● **Problem to work on**:
Write out each entry again. Keep every word exactly as it is.

-- -- --

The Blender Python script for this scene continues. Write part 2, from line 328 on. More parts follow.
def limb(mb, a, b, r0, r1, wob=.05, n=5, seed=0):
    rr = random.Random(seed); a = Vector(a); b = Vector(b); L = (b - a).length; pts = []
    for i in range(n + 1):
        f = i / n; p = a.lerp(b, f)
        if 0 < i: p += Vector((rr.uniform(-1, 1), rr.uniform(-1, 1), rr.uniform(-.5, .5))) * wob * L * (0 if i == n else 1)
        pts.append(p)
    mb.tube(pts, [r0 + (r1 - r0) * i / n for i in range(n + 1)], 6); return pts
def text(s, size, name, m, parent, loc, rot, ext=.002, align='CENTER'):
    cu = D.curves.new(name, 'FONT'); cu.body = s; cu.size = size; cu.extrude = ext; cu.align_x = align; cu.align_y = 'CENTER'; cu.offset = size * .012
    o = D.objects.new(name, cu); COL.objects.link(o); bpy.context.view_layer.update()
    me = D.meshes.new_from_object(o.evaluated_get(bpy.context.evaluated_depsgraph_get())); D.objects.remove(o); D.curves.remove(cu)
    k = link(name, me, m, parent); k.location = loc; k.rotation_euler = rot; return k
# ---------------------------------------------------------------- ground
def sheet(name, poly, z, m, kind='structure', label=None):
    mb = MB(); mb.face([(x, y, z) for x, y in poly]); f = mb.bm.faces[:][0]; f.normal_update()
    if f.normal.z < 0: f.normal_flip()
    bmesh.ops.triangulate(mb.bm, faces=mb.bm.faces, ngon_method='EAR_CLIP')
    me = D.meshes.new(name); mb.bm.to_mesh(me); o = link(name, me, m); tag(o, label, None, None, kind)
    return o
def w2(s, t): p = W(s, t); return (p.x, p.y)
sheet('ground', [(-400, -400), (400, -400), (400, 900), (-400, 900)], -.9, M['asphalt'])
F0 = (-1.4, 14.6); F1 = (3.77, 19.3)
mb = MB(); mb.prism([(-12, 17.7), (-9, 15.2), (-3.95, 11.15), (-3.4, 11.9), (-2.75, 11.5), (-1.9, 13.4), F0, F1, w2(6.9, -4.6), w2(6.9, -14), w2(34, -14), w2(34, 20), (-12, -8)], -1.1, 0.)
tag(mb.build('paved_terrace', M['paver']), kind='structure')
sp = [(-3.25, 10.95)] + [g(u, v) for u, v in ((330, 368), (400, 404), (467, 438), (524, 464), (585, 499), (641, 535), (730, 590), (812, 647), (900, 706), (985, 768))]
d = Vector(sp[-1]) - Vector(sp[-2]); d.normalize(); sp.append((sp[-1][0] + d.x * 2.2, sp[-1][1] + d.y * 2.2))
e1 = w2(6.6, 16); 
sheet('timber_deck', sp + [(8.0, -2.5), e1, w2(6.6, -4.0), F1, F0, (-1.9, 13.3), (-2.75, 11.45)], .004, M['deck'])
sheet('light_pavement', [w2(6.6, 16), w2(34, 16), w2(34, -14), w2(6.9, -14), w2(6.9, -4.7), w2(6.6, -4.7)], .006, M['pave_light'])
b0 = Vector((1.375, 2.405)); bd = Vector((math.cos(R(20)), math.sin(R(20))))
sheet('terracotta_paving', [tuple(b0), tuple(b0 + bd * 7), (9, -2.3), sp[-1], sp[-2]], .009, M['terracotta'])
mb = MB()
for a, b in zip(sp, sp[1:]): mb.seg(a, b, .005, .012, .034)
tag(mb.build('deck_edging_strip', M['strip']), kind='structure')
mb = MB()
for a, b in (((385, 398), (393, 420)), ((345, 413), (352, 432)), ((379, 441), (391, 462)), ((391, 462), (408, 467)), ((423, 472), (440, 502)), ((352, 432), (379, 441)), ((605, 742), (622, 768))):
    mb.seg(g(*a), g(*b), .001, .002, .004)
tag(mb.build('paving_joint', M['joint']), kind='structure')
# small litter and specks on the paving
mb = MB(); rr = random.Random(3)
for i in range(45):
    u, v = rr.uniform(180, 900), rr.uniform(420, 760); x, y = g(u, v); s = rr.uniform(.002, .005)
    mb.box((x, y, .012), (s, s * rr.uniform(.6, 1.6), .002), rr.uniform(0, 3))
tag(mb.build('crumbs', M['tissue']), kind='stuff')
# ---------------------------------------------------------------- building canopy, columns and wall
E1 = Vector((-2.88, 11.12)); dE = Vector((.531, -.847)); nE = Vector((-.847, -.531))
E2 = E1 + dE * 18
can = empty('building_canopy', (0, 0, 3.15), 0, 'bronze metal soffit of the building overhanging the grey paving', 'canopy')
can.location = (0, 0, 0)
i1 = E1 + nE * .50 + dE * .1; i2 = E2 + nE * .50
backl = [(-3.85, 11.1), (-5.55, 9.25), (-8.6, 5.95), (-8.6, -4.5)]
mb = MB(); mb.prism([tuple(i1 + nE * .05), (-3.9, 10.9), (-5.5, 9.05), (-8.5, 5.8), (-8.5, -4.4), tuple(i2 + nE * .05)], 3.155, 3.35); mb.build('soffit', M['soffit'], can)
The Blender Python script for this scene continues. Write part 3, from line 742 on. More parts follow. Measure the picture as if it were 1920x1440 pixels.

-- -- --

● **Complete answer**:
The Blender Python script for this scene continues. Write part 2, from line 328 on. More parts follow.
def limb(mb, a, b, r0, r1, wob=.05, n=5, seed=0):
    rr = random.Random(seed); a = Vector(a); b = Vector(b); L = (b - a).length; pts = []
    for i in range(n + 1):
        f = i / n; p = a.lerp(b, f)
        if 0 < i: p += Vector((rr.uniform(-1, 1), rr.uniform(-1, 1), rr.uniform(-.5, .5))) * wob * L * (0 if i == n else 1)
        pts.append(p)
    mb.tube(pts, [r0 + (r1 - r0) * i / n for i in range(n + 1)], 6); return pts
def text(s, size, name, m, parent, loc, rot, ext=.002, align='CENTER'):
    cu = D.curves.new(name, 'FONT'); cu.body = s; cu.size = size; cu.extrude = ext; cu.align_x = align; cu.align_y = 'CENTER'; cu.offset = size * .012
    o = D.objects.new(name, cu); COL.objects.link(o); bpy.context.view_layer.update()
    me = D.meshes.new_from_object(o.evaluated_get(bpy.context.evaluated_depsgraph_get())); D.objects.remove(o); D.curves.remove(cu)
    k = link(name, me, m, parent); k.location = loc; k.rotation_euler = rot; return k
# ---------------------------------------------------------------- ground
def sheet(name, poly, z, m, kind='structure', label=None):
    mb = MB(); mb.face([(x, y, z) for x, y in poly]); f = mb.bm.faces[:][0]; f.normal_update()
    if f.normal.z < 0: f.normal_flip()
    bmesh.ops.triangulate(mb.bm, faces=mb.bm.faces, ngon_method='EAR_CLIP')
    me = D.meshes.new(name); mb.bm.to_mesh(me); o = link(name, me, m); tag(o, label, None, None, kind)
    return o
def w2(s, t): p = W(s, t); return (p.x, p.y)
sheet('ground', [(-400, -400), (400, -400), (400, 900), (-400, 900)], -.9, M['asphalt'])
F0 = (-1.4, 14.6); F1 = (3.77, 19.3)
mb = MB(); mb.prism([(-12, 17.7), (-9, 15.2), (-3.95, 11.15), (-3.4, 11.9), (-2.75, 11.5), (-1.9, 13.4), F0, F1, w2(6.9, -4.6), w2(6.9, -14), w2(34, -14), w2(34, 20), (-12, -8)], -1.1, 0.)
tag(mb.build('paved_terrace', M['paver']), kind='structure')
sp = [(-3.25, 10.95)] + [g(u, v) for u, v in ((330, 368), (400, 404), (467, 438), (524, 464), (585, 499), (641, 535), (730, 590), (812, 647), (900, 706), (985, 768))]
d = Vector(sp[-1]) - Vector(sp[-2]); d.normalize(); sp.append((sp[-1][0] + d.x * 2.2, sp[-1][1] + d.y * 2.2))
e1 = w2(6.6, 16); 
sheet('timber_deck', sp + [(8.0, -2.5), e1, w2(6.6, -4.0), F1, F0, (-1.9, 13.3), (-2.75, 11.45)], .004, M['deck'])
sheet('light_pavement', [w2(6.6, 16), w2(34, 16), w2(34, -14), w2(6.9, -14), w2(6.9, -4.7), w2(6.6, -4.7)], .006, M['pave_light'])
b0 = Vector((1.375, 2.405)); bd = Vector((math.cos(R(20)), math.sin(R(20))))
sheet('terracotta_paving', [tuple(b0), tuple(b0 + bd * 7), (9, -2.3), sp[-1], sp[-2]], .009, M['terracotta'])
mb = MB()
for a, b in zip(sp, sp[1:]): mb.seg(a, b, .005, .012, .034)
tag(mb.build('deck_edging_strip', M['strip']), kind='structure')
mb = MB()
for a, b in (((385, 398), (393, 420)), ((345, 413), (352, 432)), ((379, 441), (391, 462)), ((391, 462), (408, 467)), ((423, 472), (440, 502)), ((352, 432), (379, 441)), ((605, 742), (622, 768))):
    mb.seg(g(*a), g(*b), .001, .002, .004)
tag(mb.build('paving_joint', M['joint']), kind='structure')
# small litter and specks on the paving
mb = MB(); rr = random.Random(3)
for i in range(45):
    u, v = rr.uniform(180, 900), rr.uniform(420, 760); x, y = g(u, v); s = rr.uniform(.002, .005)
    mb.box((x, y, .012), (s, s * rr.uniform(.6, 1.6), .002), rr.uniform(0, 3))
tag(mb.build('crumbs', M['tissue']), kind='stuff')
# ---------------------------------------------------------------- building canopy, columns and wall
E1 = Vector((-2.88, 11.12)); dE = Vector((.531, -.847)); nE = Vector((-.847, -.531))
E2 = E1 + dE * 18
can = empty('building_canopy', (0, 0, 3.15), 0, 'bronze metal soffit of the building overhanging the grey paving', 'canopy')
can.location = (0, 0, 0)
i1 = E1 + nE * .50 + dE * .1; i2 = E2 + nE * .50
backl = [(-3.85, 11.1), (-5.55, 9.25), (-8.6, 5.95), (-8.6, -4.5)]
mb = MB(); mb.prism([tuple(i1 + nE * .05), (-3.9, 10.9), (-5.5, 9.05), (-8.5, 5.8), (-8.5, -4.4), tuple(i2 + nE * .05)], 3.155, 3.35); mb.build('soffit', M['soffit'], can)
The Blender Python script for this scene continues. Write part 3, from line 742 on. More parts follow. Measure the picture as if it were 1920x1440 pixels.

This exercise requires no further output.